Irvine software maker Kofax PLC doubled profits for the six months through December and said it sees sales rising 14% in the first half of the year.
For the six months through December, Kofax posted $23 million in adjusted profits, up 188% from a year earlier.
Sales grew 20% to $122 million.
Kofax recorded “exceptional results,” Chief Executive Reynolds Bish said. “The performance in our software business exceeded our expectations.”
The company recorded some big customer wins last year, including Saudi Arabia’s Ministry of the Interior, Japan Tobacco International Inc., UBS AG and Iron Mountain Inc., among others.
Kofax makes scanning software used by businesses to get rid of paper and speed up productivity.
The software collects paper documents, forms, invoices, e-mails and photos, and organizes them into a searchable database of files.
Customers include government agencies, schools, banks and insurance companies, among others.
For the six months through June, Kofax projected a 14% rise in sales from a year earlier, according to Bish.
Still, he said he remains “cautiously optimistic.”

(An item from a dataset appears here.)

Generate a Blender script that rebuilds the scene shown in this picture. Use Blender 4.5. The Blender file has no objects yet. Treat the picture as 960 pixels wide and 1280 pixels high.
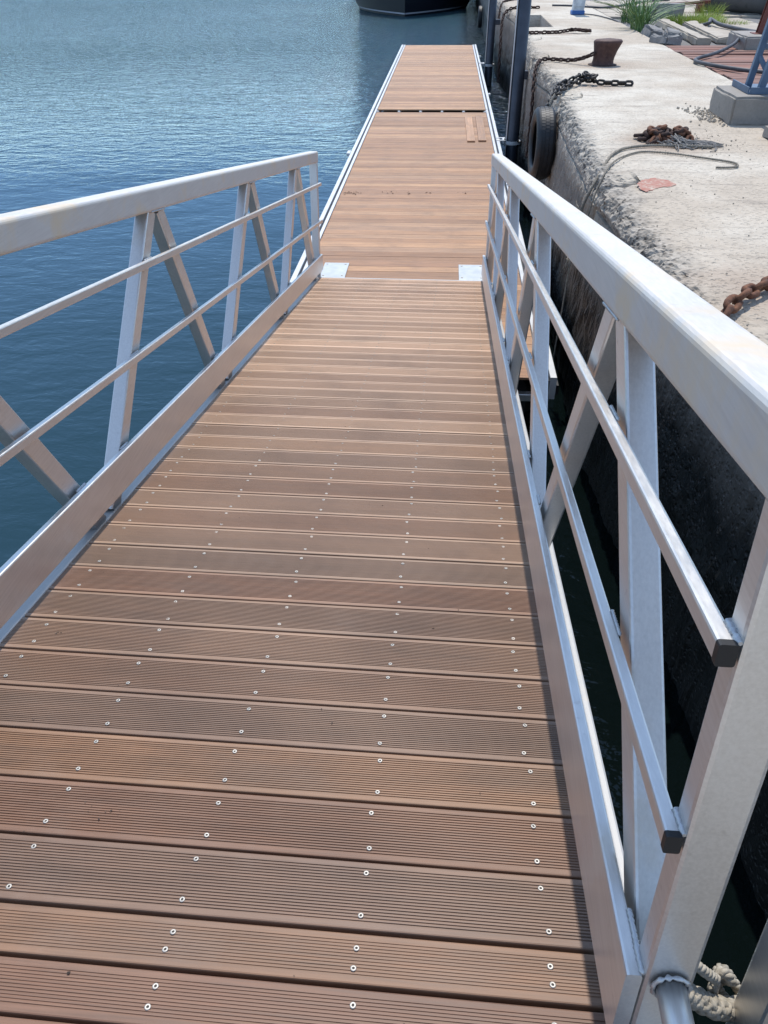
import bpy, math, random
from mathutils import Vector, Matrix, Quaternion, noise
random.seed(7)
S = bpy.context.scene
COL = S.collection

# ------------------------------------------------------------------ camera
CAM = Vector((1.2638, -7.0129, 2.6531))
YAW, PITCH, ROLL, FPX = -0.0932, 0.6603, -0.0117, 917.3
cf = Vector((math.sin(YAW)*math.cos(PITCH), math.cos(YAW)*math.cos(PITCH), -math.sin(PITCH)))
cr = Vector((math.cos(YAW), -math.sin(YAW), 0.0))
cu = cr.cross(cf)
cr2 = cr*math.cos(ROLL) + cu*math.sin(ROLL)
cu2 = -cr*math.sin(ROLL) + cu*math.cos(ROLL)
cd = bpy.data.cameras.new('camera')
cam = bpy.data.objects.new('camera', cd); COL.objects.link(cam)
m3 = Matrix((cr2, cu2, -cf)).transposed()
cam.matrix_world = Matrix.Translation(CAM) @ m3.to_4x4()
cd.sensor_fit = 'HORIZONTAL'; cd.sensor_width = 36.0
cd.lens = FPX/960.0*36.0
cd.clip_start = 0.05; cd.clip_end = 3000
S.camera = cam

# ------------------------------------------------------------------ light
SUN = Vector((0.013, 0.56, 1.0)).normalized()
sun_el = math.asin(SUN.z); sun_az = math.atan2(SUN.x, SUN.y)
W = bpy.data.worlds.new('World'); S.world = W; W.use_nodes = True
wn = W.node_tree.nodes; wl = W.node_tree.links
sky = wn.new('ShaderNodeTexSky'); sky.sky_type = 'NISHITA'; sky.sun_disc = False
sky.sun_elevation = sun_el; sky.sun_rotation = sun_az
sky.air_density = 0.85; sky.dust_density = 0.0; sky.ozone_density = 1.6; sky.altitude = 0
tint = wn.new('ShaderNodeMixRGB'); tint.blend_type = 'MULTIPLY'; tint.inputs[0].default_value = 1.0; tint.inputs[2].default_value = (.60, .71, .83, 1)
wl.new(sky.outputs[0], tint.inputs[1]); veil = wn.new('ShaderNodeMixRGB'); veil.blend_type = 'ADD'; veil.inputs[0].default_value = 1.0; veil.inputs[2].default_value = (1.75, 2.25, 2.95, 1)   # thin even high haze over the blue
wl.new(tint.outputs[0], veil.inputs[1]); wl.new(veil.outputs[0], wn['Background'].inputs[0])
wn['Background'].inputs[1].default_value = 0.15
sd = bpy.data.lights.new('sun', 'SUN'); sd.energy = 3.7; sd.angle = math.radians(0.55); sd.color = (1.0, 0.955, 0.89)
so = bpy.data.objects.new('sun', sd); COL.objects.link(so)
so.rotation_mode = 'QUATERNION'; so.rotation_quaternion = SUN.to_track_quat('Z', 'Y')
so.location = (0, 0, 40)
S.view_settings.view_transform = 'Standard'; S.view_settings.look = 'None'
S.view_settings.exposure = 0.2; S.view_settings.gamma = 1.0
S.cycles.max_bounces = 8; S.cycles.caustics_reflective = False; S.cycles.caustics_refractive = False

# ------------------------------------------------------------------ object helpers
def tag(o, label=None, cat=None, group=None, kind=None):
    if label: o['label'] = label
    if cat: o['category'] = cat
    if group: o['group'] = group
    if kind: o['kind'] = kind
    return o
def thing(name, label, cat, loc=(0, 0, 0), rot=(0, 0, 0), group=None):
    o = bpy.data.objects.new(name, None); COL.objects.link(o)
    o.location = loc; o.rotation_euler = rot; o.empty_display_size = .2
    return tag(o, label, cat, group)
def obj(name, mesh, mat=None, parent=None, loc=None, rot=None, scale=None):
    o = bpy.data.objects.new(name, mesh); COL.objects.link(o)
    if mat is not None and not mesh.materials: mesh.materials.append(mat)
    if parent: o.parent = parent
    if loc is not None: o.location = loc
    if rot is not None: o.rotation_euler = rot
    if scale is not None: o.scale = scale
    return o

class MB:
    def __init__(s): s.v = []; s.f = []; s.sm = []
    def add(s, verts, faces, smooth=False):
        b = len(s.v); s.v += [tuple(p) for p in verts]
        s.f += [tuple(i+b for i in f) for f in faces]; s.sm += [smooth]*len(faces)
        return s
    def sweep(s, prof, p0, p1, up=(0, 0, 1), cap=True, smooth=False, prof1=None):
        """extrude a closed 2D profile (a along side, b along up) from p0 to p1"""
        p0 = Vector(p0); p1 = Vector(p1); d = (p1-p0).normalized()
        up = Vector(up); side = d.cross(up).normalized(); up2 = side.cross(d).normalized()
        n = len(prof); prof1 = prof1 or prof
        vs = [p0+side*a+up2*b for a, b in prof] + [p1+side*a+up2*b for a, b in prof1]
        fs = [(i, (i+1) % n, n+(i+1) % n, n+i) for i in range(n)]
        if cap: fs += [tuple(range(n-1, -1, -1)), tuple(range(n, 2*n))]
        return s.add(vs, fs, smooth)
    def bar(s, p0, p1, w, h, up=(0, 0, 1), r=0.006, seg=2):
        return s.sweep(rrect(w, h, r, seg), p0, p1, up)
    def box(s, lo, hi, bev=0.0):
        lo = Vector(lo); hi = Vector(hi); c = (lo+hi)/2
        if bev <= 0:
            x0, y0, z0 = lo; x1, y1, z1 = hi
            vs = [(x0,y0,z0),(x1,y0,z0),(x1,y1,z0),(x0,y1,z0),(x0,y0,z1),(x1,y0,z1),(x1,y1,z1),(x0,y1,z1)]
            return s.add(vs, [(0,3,2,1),(4,5,6,7),(0,1,5,4),(1,2,6,5),(2,3,7,6),(3,0,4,7)])
        x0, y0, z0 = lo; x1, y1, z1 = hi; b = bev
        rings = [(z0, b), (z0+b, 0), (z1-b, 0), (z1, b)]
        vs = []
        for z, i in rings:
            vs += [(x0+i+b*0, y0+b if i == 0 else y0+i+0, z)] and []
            e = b
            vs += [(x0+i, y0+i+e, z), (x0+i+e, y0+i, z), (x1-i-e, y0+i, z), (x1-i, y0+i+e, z),
                   (x1-i, y1-i-e, z), (x1-i-e, y1-i, z), (x0+i+e, y1-i, z), (x0+i, y1-i-e, z)]
        fs = []
        for k in range(3):
            for j in range(8):
                fs.append((k*8+j, k*8+(j+1) % 8, (k+1)*8+(j+1) % 8, (k+1)*8+j))
        fs += [tuple(range(7, -1, -1)), tuple(range(24, 32))]
        return s.add(vs, fs)
    def tube(s, pts, r, seg=8, cap=True, closed=False):
        pts = [Vector(p) for p in pts]; n = len(pts)
        rr = r if isinstance(r, (list, tuple)) else [r]*n
        vs = []; up = None
        for i, p in enumerate(pts):
            if closed: t = (pts[(i+1) % n]-pts[i-1]).normalized()
            else: t = (pts[min(i+1, n-1)]-pts[max(i-1, 0)]).normalized()
            if up is None:
                up = Vector((0, 0, 1)) if abs(t.z) < .9 else Vector((1, 0, 0))
            a = t.cross(up); a.normalize(); up = a.cross(t).normalized()
            for k in range(seg):
                q = 2*math.pi*k/seg
                vs.append(p+(a*math.cos(q)+up*math.sin(q))*rr[i])
        fs = []
        m = n if closed else n-1
        for i in range(m):
            for k in range(seg):
                j = (i+1) % n
                fs.append((i*seg+k, i*seg+(k+1) % seg, j*seg+(k+1) % seg, j*seg+k))
        s.add(vs, fs, True)
        if cap and not closed:
            b = len(s.v)-len(vs)
            s.f += [tuple(b+k for k in range(seg-1, -1, -1)), tuple(b+(n-1)*seg+k for k in range(seg))]; s.sm += [False, False]
        return s
    def lathe(s, prof, c=(0, 0, 0), seg=24, axis='z', smooth=True, closed=False):
        c = Vector(c); n = len(prof); vs = []
        for k in range(seg):
            q = 2*math.pi*k/seg
            for r, h in prof:
                p = (r*math.cos(q), r*math.sin(q), h)
                if axis == 'x': p = (h, r*math.cos(q), r*math.sin(q))
                if axis == 'y': p = (r*math.sin(q), h, r*math.cos(q))
                vs.append(c+Vector(p))
        fs = []
        m = n if closed else n-1
        for k in range(seg):
            for i in range(m):
                j = (i+1) % n; k2 = (k+1) % seg
                fs.append((k*n+i, k2*n+i, k2*n+j, k*n+j))
        return s.add(vs, fs, smooth)
    def mesh(s, name):
        me = bpy.data.meshes.new(name); me.from_pydata(s.v, [], s.f)
        me.polygons.foreach_set('use_smooth', s.sm); me.update()
        return me
    def build(s, name, mat, parent=None, **k): return obj(name, s.mesh(name), mat, parent, **k)

def rrect(w, h, r, seg=2):
    pr = []
    for cx, cy, a0 in ((w/2-r, h/2-r, 0), (-w/2+r, h/2-r, 90), (-w/2+r, -h/2+r, 180), (w/2-r, -h/2+r, 270)):
        for k in range(seg+1):
            a = math.radians(a0+90*k/seg); pr.append((cx+r*math.cos(a), cy+r*math.sin(a)))
    return pr
def fbm(p, o=4): return noise.fractal(p, 1.0, 2.0, o, noise_basis='PERLIN_ORIGINAL')
def smooth_path(pts, n=8):
    """Catmull-Rom through the points"""
    P = [Vector(p) for p in pts]; out = []
    for i in range(len(P)-1):
        a = P[max(i-1, 0)]; b = P[i]; c = P[i+1]; d = P[min(i+2, len(P)-1)]
        for k in range(n):
            t = k/n
            out.append(.5*((2*b)+(c-a)*t+(2*a-5*b+4*c-d)*t*t+(3*b-a-3*c+d)*t**3))
    out.append(P[-1]); return out

# ------------------------------------------------------------------ material helpers
class NT:
    def __init__(s, name):
        s.m = bpy.data.materials.new(name); s.m.use_nodes = True
        s.t = s.m.node_tree; s.p = s.t.nodes['Principled BSDF']; s.out = s.t.nodes['Material Output']
    def n(s, typ, **k):
        o = s.t.nodes.new('ShaderNode'+typ)
        for a, b in k.items(): setattr(o, a, b)
        return o
    def l(s, a, b): s.t.links.new(a, b)
    def set(s, **k):
        for a, b in k.items():
            i = s.p.inputs[a.replace('_', ' ')]
            if hasattr(b, 'links'): s.l(b, i)
            else: i.default_value = (*b, 1) if isinstance(b, tuple) and len(b) == 3 else b
        return s
    def coord(s, kind='Object', scale=(1, 1, 1), rand=False, rot=(0, 0, 0)):
        c = s.n('TexCoord'); mp = s.n('Mapping'); mp.inputs['Scale'].default_value = scale; mp.inputs['Rotation'].default_value = rot
        if kind == 'World':
            g = s.n('NewGeometry'); s.l(g.outputs['Position'], mp.inputs[0])
        else: s.l(c.outputs[kind], mp.inputs[0])
        if rand:
            oi = s.n('ObjectInfo'); v = s.n('VectorMath', operation='SCALE'); v.inputs[0].default_value = (37.3, 91.7, 53.1)
            s.l(oi.outputs['Random'], v.inputs['Scale'])
            a = s.n('VectorMath', operation='ADD'); s.l(mp.outputs[0], a.inputs[0]); s.l(v.outputs[0], a.inputs[1]); return a.outputs[0]
        return mp.outputs[0]
    def noise(s, vec, scale, detail=4, rough=.55, dist=0):
        o = s.n('TexNoise'); s.l(vec, o.inputs['Vector']); o.inputs['Scale'].default_value = scale
        o.inputs['Detail'].default_value = detail; o.inputs['Roughness'].default_value = rough; o.inputs['Distortion'].default_value = dist
        return o.outputs['Fac']
    def voro(s, vec, scale, feature='F1', out='Distance'):
        o = s.n('TexVoronoi', feature=feature); s.l(vec, o.inputs['Vector']); o.inputs['Scale'].default_value = scale
        return o.outputs[out]
    def ramp(s, fac, stops):
        o = s.n('ValToRGB'); s.l(fac, o.inputs[0]); e = o.color_ramp.elements
        while len(e) < len(stops): e.new(.5)
        for i, (p, c) in enumerate(stops):
            e[i].position = p; e[i].color = (*c, 1) if isinstance(c, tuple) else (c, c, c, 1)
        return o.outputs[0]
    def mix(s, fac, a, b, mode='MIX'):
        o = s.n('MixRGB', blend_type=mode)
        for v, i in ((fac, 0), (a, 1), (b, 2)):
            if hasattr(v, 'links'): s.l(v, o.inputs[i])
            else: o.inputs[i].default_value = (*v, 1) if isinstance(v, tuple) else v
        return o.outputs[0]
    def math(s, op, a, b=0.0, c=0.0, clamp=False):
        o = s.n('Math', operation=op); o.use_clamp = clamp
        for v, i in ((a, 0), (b, 1), (c, 2)):
            if hasattr(v, 'links'): s.l(v, o.inputs[i])
            else: o.inputs[i].default_value = v
        return o.outputs[0]
    def bump(s, h, strength=.3, dist=.01, prev=None):
        o = s.n('Bump'); o.inputs['Strength'].default_value = strength; o.inputs['Distance'].default_value = dist
        s.l(h, o.inputs['Height'])
        if prev is not None: s.l(prev, o.inputs['Normal'])
        return o.outputs[0]
    def sep(s, vec):
        o = s.n('SeparateXYZ'); s.l(vec, o.inputs[0]); return o.outputs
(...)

“We believe that the global economic environment continues to be fragile and the extent and sustainability of any recovery is still difficult to predict,” he said.
Last month, Kofax struck a deal to shed a lagging part of its business that distributed scanners and related devices—a holdover from the days when scanners were the latest and greatest technology.
Kofax is set to sell the division, which is run out of an office in southwest Germany, for about $23 million. German private equity firm Hannover Finanz GMBH is buying the business.
Hannover is set to own 80% of the business when the deal closes, which is expected in March. Managers now running the unit are set to own 20%.
The deal is expected to close next month.